April 6th, 2008 · No Comments

Lorena Ochoa steamrollered her way to a five shot win and her second major at the Kraft Nabisco, and it was no accident. She led the field in GIR at 79.1% while Annika Sorenstam hit 65.3%, adding further evidence that the changing of the guard in women’s golf is complete. After a disastrous injury plagued 2007, Sorenstam appears to rounding back into form. The only difference is that she is now the new number two.

Women’s golf could be in the same place men’s golf found itself after the 1977 Masters, the parallels eerily similar. At that point, 27-year-old Tom Watson had just won his second major. Jack Nicklaus, who finished second at age 37, had won 14 majors. Now we have Ochoa, at 26, winning her second. Sorenstam, at 37, remains on 10 majors after also finishing second (as Nicklaus did in ‘77).

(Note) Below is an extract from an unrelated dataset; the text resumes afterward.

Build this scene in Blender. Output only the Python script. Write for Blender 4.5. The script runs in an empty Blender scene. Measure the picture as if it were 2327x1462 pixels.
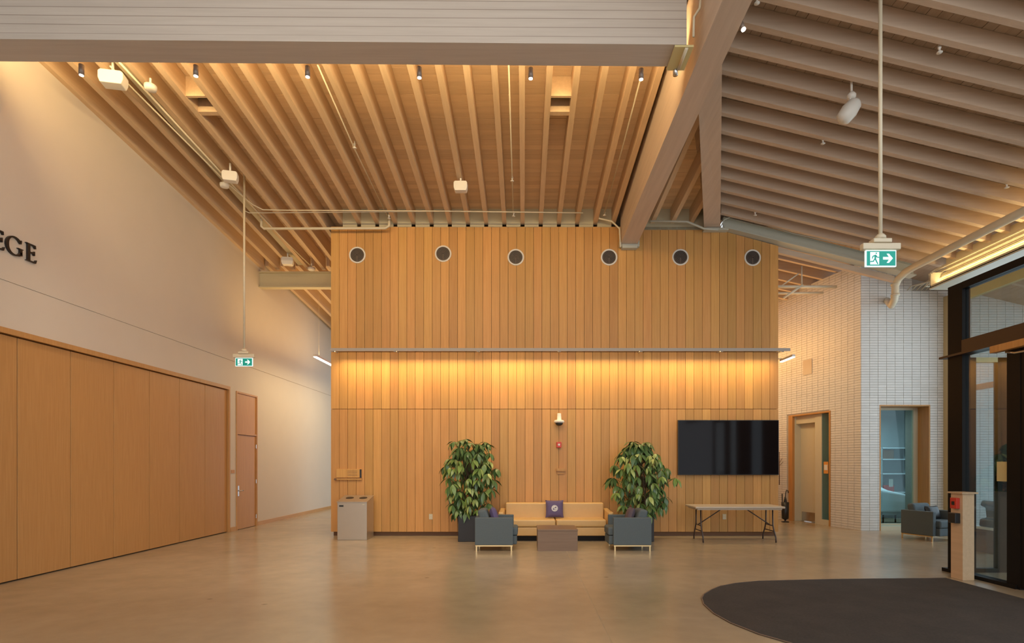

If Ochoa and the eleven years older Sorenstam follow the pattern set by Watson and Nicklaus, then Ochoa’s reign as the new number one will have begun, but not without a fight from Sorenstam. In the next six years following the ’77 Masters, Watson captured six majors while Nicklaus added three more. All told, Nicklaus finished second four times to Watson. As they duked it out for golf’s top spot, they forged what is likely the game’s greatest on-course rivalry. Let’s hope that Ochoa-Sorenstam becomes a similar slice of history.